Golf News for Monday, June 27, 2005 | Daily Golf Blogs

Birdie Kim makes miracle shot; but press had already left the building

Want to read about Birdie Kim’s miraculous hole-out from the sand on the 18th to win the U.S. Women’s Open? Click here for ESPN’s version. And here for SI’s version. And here for CBS Sportsline’s. When you’re done, you might find yourself thinking that they all sound really similar.

That’s because they are.

That’s right. All the major sports news outlets got their story off the AP wire. The same story. No, they’re not plagiarizers. What they are is shockingly lazy.

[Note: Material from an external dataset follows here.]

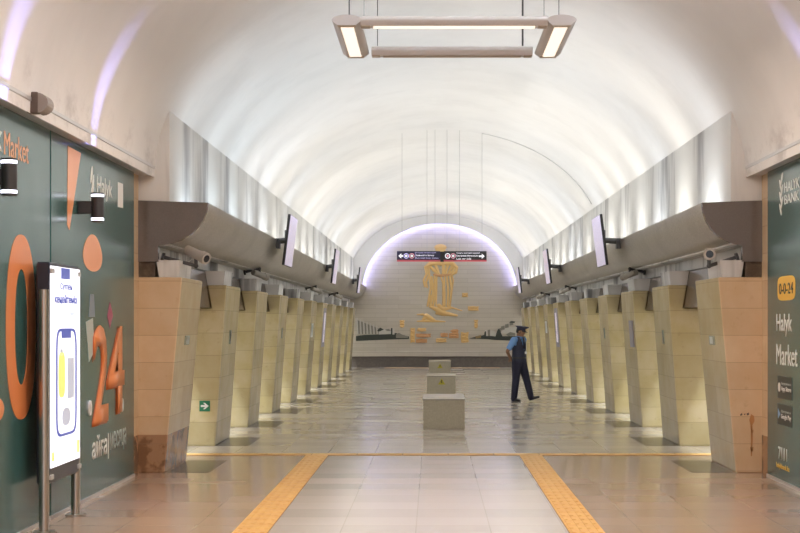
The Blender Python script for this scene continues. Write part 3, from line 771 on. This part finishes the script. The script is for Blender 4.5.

Apparently, the second it was certain neither Annika nor Michelle were going to win, the entire press corps decided they couldn’t be bothered. I googled the heck out of the “US Women’s Open” and came up with Doug Ferguson’s original AP story from just about every source. What, did Doug pull the short straw? I get the feeling he's lost a few rounds of credit card roulette to his friends from work.

It’s pretty sad, because Birdie Kim’s story (no, it’s not her real name, and yes, it’s a real groaner) is every bit as press-worthy as Michael Campbell’s. Before today, the 23-year-old had no victories on the tour, and now she’s the champion of the biggest tournament in women’s golf. You really don’t get more Cinderella than that. But she doesn’t have the looks of a Michelle Wie or the stats of an Annika, so her story (the singleton version of it) is running at best as a number 3, no front-page photo, behind a bunch of blah-blah-blah about interleague baseball, the college World Series, and pre-middle Sunday in Wimbledon.

When Duke senior Jenny Chuasiriporn threatened to take the title back in 1998, Nancy Lopez declared that a win by an amateur would be “terrible for women’s golf.”

This time, maybe even old-school, pay-your-dues types like Nancy would have to agree that the opposite is true. Had Michelle Wie, or even Morgan Pressel, taken the honors today, ESPN would've had themselves a front page story. But a no-name like Birdie wins, and the result is... Big. Yawn.

One line from the ubiquitous AP story stands out: “One shot that ranks among the most dramatic finishes in a major changed everything.”

No, actually, that one shot, however high it ranked, was basically meaningless.